Henry came home in October 1513, bitterly enraged against Katharine’s kin, and ripe for the close alliance with France which the prisoner Duke of Longueville soon managed to bring about. What mattered it that lovely young Mary Tudor was sacrificed in marriage to the decrepit old King Louis XII., notwithstanding her previous solemn betrothal to Katharine’s nephew, young Charles of Austria, and her secret love for Henry’s bosom friend, Sir Charles Brandon? Princesses were but pieces in the great political game, and must perforce take the rough with the smooth. Henry, in any case, could thus show to the Spaniard that he could defy him by a French connection. It must have been with a sad heart that Katharine took part in the triumphal doings that celebrated the peace directed against her father. The French agents, then in London, in describing her say that she was lively and gracious, quite the opposite of her gloomy sister: and doubtless she did her best to appear so, for she was proud and schooled to disappointment; but with the exception of the fact that she was again with child, all around her looked black. Her husband openly taunted her with her father’s ill faith; Henry was carrying on now an open intrigue with Lady Tailebois, whom he had brought from Calais with him; Ferdinand the Catholic at last was slowly dying, all his dreams and hopes frustrated; and on the 13th August 1514, in the palace of Greenwich, Katharine’s dear friend and sister-in-law, Mary Tudor, was married by proxy to Louis XII. Katharine, led by the Duke of Longueville, attended the festivity. She was dressed in ash-coloured satin, covered with raised gold embroidery, costly chains and necklaces of gems covered her neck and bust, and a coif trimmed with precious stones was on her head.[24] The King at the ball in the evening charmed every one by his graceful dancing, and the scene was so gay that the grave Venetian ambassador says that had it not been for his age and office he would have cast off his gown and have footed it with the rest.
But already sinister whispers were rife, and we may be sure they were not unknown to Katharine. She had been married five years, and no child of hers had lived; and, though she was again pregnant, it was said that the Pope would be asked to authorise Henry to put her aside, and to marry a French bride.
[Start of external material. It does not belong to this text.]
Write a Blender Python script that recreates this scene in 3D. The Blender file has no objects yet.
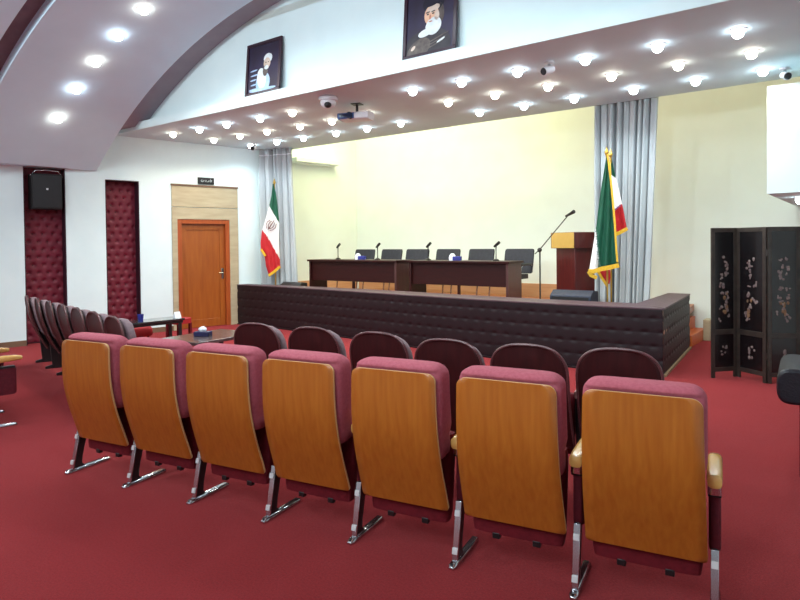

Had not his new French brother-in-law done the like years ago?[25] To what extent this idea had really entered Henry’s head at the time it is difficult to say; but courtiers and diplomatists have keen eyes, and they must have known which way the wind was blowing before they talked thus. In October 1514 Katharine was borne slowly in a litter to Dover, with the great concourse that went to speed Mary Tudor on her loveless two months’ marriage; and a few weeks afterwards Katharine gave birth prematurely to a dead child. Once more the hopes of Henry were dashed, and though Peter Martyr ascribed the misfortune to Henry’s unkindness, the superstitious time-servers of the King, and those in favour of the French alliance, began to hint that Katharine’s offspring was accursed, and that to get an heir the King must take another wife. The doings at Court were still as brilliant and as frivolous as ever; the King’s great delight being in adopting some magnificent, and, of course, perfectly transparent disguise in masque or ball, and then to disclose himself when every one, the Queen included, was supposed to be lost in wonder at the grace and agility of the pretended unknown. Those who take pleasure in the details of such puerility may be referred to Hall’s Chronicle for them: we here have more to do with the hearts beneath the finery, than with the trappings themselves.